Did these cabinets face completely different problems? Women’s suffrage is no longer an issue and the long, painful saga of Ireland seems to be quite recently settled for a generation. Asquith’s greatest battle had been the Parliament Act and this had been won by 1911 – the primacy of the Commons was never again challenged, but constitutional reform, devolution and an elected upper chamber are still on the agenda. Asquith faced no economic crisis or deficit reduction problem – Britain was the pre-eminently prosperous great power although Germany and the United States were catching up fast.
Defence was a great issue. Energetic Haldane, later to be Labour’s first Lord Chancellor, had reformed the services, appointing the first CIGS and readying an Expeditionary Force. Liam Fox also has to reshape the services, hugely reduced since Asquith’s day. There was a split between the Liberal Imperialists and the Little Englanders, not unlike that between the Tory Eurosceptics and Europhiles.
Winston Churchill Michael Gove
The Imperialists won the struggle eventually and Britain became increasingly enmeshed in European alliances: Grey played his cards badly and Asquith’s government (only Morley and Burns resigning) entered the Great War which was to have such a tragic effect on European civilisation. Dynamic Lloyd George led the country brilliantly to victory but if Asquith’s ministry had a rising star, it certainly was Winston Churchill, whose erratic career culminated in him being the unchallenged saviour of the nation during the Second World War.
The Eurosceptic and Europhile debate and Britains’s absence from the Eurozone has some echoes of the 1911 controversy. Many believe Britain’s destiny lies outside Europe, maybe in the English-speaking world and if, in a bold step to save the euro, Germany decides to move to fiscal union and establishes its hegemony over Europe, so be it. Others say Britain’s future lies in closer integration and commitment to the European project.
It is much too early to pass judgement on Cameron’s coalition cabinet. A Headmaster’s Report would surely say that, after a good start, there was still much more to do.
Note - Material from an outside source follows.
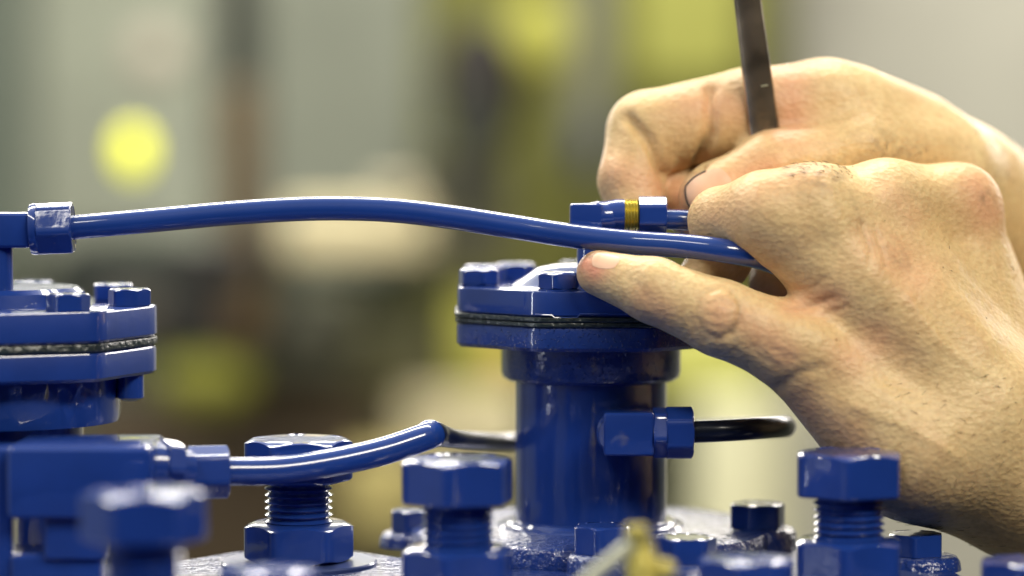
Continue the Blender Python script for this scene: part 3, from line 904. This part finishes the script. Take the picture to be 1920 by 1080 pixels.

In our time the great unfinished domestic business is the management of the economy so that Education and Welfare is of a quality the people want and can afford. If a future star can now be identified, my money would be on clear-thinking and pragmatic Michael Gove – a fellow Aberdonian – although such a prediction is often the kiss of death.
Both cabinets were full of able people from the educated elite, civilised, conscientious, passionate in some causes, grappling with complex problems with varying success. The carousel of politics spins round remorselessly. Plus ca change, plus c’est la meme chose.